La salle est proche de l’hystérie et c’est vrai que, bordel, il y a un nombre déraisonnable de filles sublimes au m² là dedans. Mes hommies Sylvain et Kévin tombent sur des petites meufs de leurs promos, la fête bat son plein, les rythmes s’accélèrent. L’atmosphère est saturée d’un mélange âcre et irrespirable de vapeurs de cyprine et de testostérone, de transpiration aussi. Il est 3 heures du matin, je suis face à une fille rencontrée plus tôt, dans l’avant soirée avec mes potes. Sur cette petite brune que je ne reverrais jamais, je pose une main comme un ballon d’essai. Il lui aura fallu 10 secondes pour trouver à me dire «  »je vais prendre un verre, dehors ». Ce fut, sans conteste, le moment le plus caliente de ma nuit.

Encore quelques mouvements d’épaules sur une musique électronique incertaine et nous revoilà dans le froid glacial de cette nuit automnale. J’ai la migraine, mal aux jambes et assez de matériel pour le présent article.

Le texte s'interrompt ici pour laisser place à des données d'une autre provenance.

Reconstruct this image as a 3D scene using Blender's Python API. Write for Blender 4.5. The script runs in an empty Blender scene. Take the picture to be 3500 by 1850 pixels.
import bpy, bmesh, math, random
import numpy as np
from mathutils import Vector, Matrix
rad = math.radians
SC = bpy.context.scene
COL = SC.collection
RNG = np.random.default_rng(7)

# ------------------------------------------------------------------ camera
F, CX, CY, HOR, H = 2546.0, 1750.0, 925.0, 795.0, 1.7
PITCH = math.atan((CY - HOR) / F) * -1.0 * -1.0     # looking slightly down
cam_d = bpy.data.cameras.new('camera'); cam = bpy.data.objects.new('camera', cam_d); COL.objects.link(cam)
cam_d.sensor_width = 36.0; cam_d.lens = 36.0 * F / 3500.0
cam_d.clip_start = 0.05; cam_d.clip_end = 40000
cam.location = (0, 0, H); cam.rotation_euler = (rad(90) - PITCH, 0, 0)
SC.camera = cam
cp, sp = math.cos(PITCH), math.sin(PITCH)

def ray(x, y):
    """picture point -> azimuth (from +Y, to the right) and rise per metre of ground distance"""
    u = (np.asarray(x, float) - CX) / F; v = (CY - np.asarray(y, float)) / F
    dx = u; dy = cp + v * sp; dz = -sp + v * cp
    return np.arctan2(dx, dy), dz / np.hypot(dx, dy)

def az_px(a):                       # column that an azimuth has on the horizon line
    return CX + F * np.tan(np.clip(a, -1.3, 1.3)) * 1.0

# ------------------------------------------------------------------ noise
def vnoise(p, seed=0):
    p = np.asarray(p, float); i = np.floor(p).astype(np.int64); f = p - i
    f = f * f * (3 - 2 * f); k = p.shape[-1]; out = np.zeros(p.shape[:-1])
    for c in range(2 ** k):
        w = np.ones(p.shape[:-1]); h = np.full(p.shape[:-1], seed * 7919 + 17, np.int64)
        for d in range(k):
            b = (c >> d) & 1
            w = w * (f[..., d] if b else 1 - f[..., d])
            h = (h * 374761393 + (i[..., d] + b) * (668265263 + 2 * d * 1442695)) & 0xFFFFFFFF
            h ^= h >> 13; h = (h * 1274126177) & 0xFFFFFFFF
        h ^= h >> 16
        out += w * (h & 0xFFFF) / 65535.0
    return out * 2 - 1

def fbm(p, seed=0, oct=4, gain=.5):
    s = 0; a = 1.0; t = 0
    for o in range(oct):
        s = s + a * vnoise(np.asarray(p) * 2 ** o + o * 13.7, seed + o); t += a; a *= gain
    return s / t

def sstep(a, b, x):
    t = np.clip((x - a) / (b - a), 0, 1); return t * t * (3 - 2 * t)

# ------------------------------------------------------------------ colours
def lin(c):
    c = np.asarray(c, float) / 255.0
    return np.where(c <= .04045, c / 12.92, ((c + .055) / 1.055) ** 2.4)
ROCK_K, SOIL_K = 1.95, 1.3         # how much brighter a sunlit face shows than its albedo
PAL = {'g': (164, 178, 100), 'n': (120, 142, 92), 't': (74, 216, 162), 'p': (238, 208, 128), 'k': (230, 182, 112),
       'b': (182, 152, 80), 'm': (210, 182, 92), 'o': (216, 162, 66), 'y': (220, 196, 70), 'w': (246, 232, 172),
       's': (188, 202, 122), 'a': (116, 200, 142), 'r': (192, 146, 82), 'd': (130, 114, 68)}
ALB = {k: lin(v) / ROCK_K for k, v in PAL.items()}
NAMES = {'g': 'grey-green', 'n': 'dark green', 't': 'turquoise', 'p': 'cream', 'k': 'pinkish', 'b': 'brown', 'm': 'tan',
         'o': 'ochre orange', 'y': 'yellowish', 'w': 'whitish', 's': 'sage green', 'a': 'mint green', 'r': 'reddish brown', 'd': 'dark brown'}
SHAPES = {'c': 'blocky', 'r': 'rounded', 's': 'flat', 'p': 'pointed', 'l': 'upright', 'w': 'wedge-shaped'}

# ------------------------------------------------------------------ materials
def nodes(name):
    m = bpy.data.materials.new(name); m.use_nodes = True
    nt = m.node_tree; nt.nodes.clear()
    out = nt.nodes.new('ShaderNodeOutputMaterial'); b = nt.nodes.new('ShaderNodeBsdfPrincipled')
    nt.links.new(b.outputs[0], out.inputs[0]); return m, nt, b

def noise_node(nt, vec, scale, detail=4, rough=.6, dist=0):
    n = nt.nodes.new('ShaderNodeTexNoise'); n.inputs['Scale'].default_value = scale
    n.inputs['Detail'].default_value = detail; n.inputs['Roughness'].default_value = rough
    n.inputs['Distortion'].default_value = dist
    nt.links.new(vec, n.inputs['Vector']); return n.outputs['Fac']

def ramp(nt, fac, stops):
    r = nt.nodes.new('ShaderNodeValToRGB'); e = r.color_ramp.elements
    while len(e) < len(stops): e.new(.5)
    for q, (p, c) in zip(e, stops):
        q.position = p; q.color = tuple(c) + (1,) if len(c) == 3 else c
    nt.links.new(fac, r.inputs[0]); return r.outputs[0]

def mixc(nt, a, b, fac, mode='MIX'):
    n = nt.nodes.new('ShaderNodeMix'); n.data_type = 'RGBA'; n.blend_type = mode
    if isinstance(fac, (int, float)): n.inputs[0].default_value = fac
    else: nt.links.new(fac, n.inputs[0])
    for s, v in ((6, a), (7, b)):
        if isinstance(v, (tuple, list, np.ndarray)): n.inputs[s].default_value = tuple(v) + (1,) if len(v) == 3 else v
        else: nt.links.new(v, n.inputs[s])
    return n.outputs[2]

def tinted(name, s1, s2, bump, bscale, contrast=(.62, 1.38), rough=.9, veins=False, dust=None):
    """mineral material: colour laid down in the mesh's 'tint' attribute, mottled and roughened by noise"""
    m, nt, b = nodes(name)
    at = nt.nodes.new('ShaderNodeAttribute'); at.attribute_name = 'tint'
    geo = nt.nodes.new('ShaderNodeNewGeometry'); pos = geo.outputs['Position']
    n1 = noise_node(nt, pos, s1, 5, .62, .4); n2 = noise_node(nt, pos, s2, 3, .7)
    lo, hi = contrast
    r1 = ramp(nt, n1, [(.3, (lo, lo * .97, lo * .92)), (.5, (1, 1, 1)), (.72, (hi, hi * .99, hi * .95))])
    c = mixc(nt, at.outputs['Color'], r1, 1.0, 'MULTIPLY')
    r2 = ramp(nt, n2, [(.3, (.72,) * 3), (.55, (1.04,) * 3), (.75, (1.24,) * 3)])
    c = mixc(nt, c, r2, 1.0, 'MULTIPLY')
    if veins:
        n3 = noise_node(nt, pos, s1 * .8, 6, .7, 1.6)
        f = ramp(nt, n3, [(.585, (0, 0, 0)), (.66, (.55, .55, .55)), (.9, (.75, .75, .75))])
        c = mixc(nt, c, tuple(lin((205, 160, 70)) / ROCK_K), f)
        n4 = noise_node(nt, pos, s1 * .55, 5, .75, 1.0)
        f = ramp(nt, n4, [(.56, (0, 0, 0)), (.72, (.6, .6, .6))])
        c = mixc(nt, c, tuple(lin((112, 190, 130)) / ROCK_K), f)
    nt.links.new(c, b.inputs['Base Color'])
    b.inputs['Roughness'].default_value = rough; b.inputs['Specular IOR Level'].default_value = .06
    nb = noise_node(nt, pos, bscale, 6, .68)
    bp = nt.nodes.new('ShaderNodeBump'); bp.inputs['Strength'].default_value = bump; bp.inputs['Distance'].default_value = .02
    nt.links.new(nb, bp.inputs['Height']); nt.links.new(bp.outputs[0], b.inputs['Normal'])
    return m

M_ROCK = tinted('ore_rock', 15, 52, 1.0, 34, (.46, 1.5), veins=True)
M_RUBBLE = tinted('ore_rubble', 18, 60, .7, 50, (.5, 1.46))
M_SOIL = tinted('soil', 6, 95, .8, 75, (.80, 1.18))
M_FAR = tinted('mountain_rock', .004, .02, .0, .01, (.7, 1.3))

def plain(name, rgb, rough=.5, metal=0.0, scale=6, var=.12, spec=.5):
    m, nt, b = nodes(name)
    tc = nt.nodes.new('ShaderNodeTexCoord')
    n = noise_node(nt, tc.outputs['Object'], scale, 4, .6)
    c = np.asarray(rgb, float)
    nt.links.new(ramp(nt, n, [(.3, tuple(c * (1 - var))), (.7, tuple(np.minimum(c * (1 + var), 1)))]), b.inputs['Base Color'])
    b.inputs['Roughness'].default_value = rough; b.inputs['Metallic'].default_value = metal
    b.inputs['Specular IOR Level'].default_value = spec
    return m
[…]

On dirait pas comme ça, mais c’était une bonne soirée. J’ai beaucoup ri, souvent aux dépens des autres de façon assez méprisable mais néanmoins très jouissive. J’ai passé sur le coté très « secte » des gens de cette école, « se parrainant » les uns les autres (et, ainsi, former «une « famille »), ayant certaines salles réservées, discutant dans un novlangue élaboré parce que toutes ces conneries de phénomène de caste n’ont pas existé durant la soirée. A aucun moment, je n’ai ressenti de mépris ou de condescendance venant de ces gens appelés à entrer un jour dans une certaine forme d’élite. En même temps, on parle de geeks boutonneux en costumes Celio flottants, remuant leurs boules sur du Sardou, alors ça aurait quand même été déconner. En tous cas, ce gala aura été une vraie plongée dans un monde parallèle, totalement inconnu jusqu’ici. Passionnant.

Dimanche matin, dans la navette arpentant l’autoroute me ramenant vers la grisaille citadine de Marseille, mon regard se promène puis tombe dans l’intérieur de la Peugeot 106 roulant sur la file de gauche. Le mec assis à la place du mort sort un cd de Kyo de la boite à gants. Les choses étaient soudain redevenues très normales.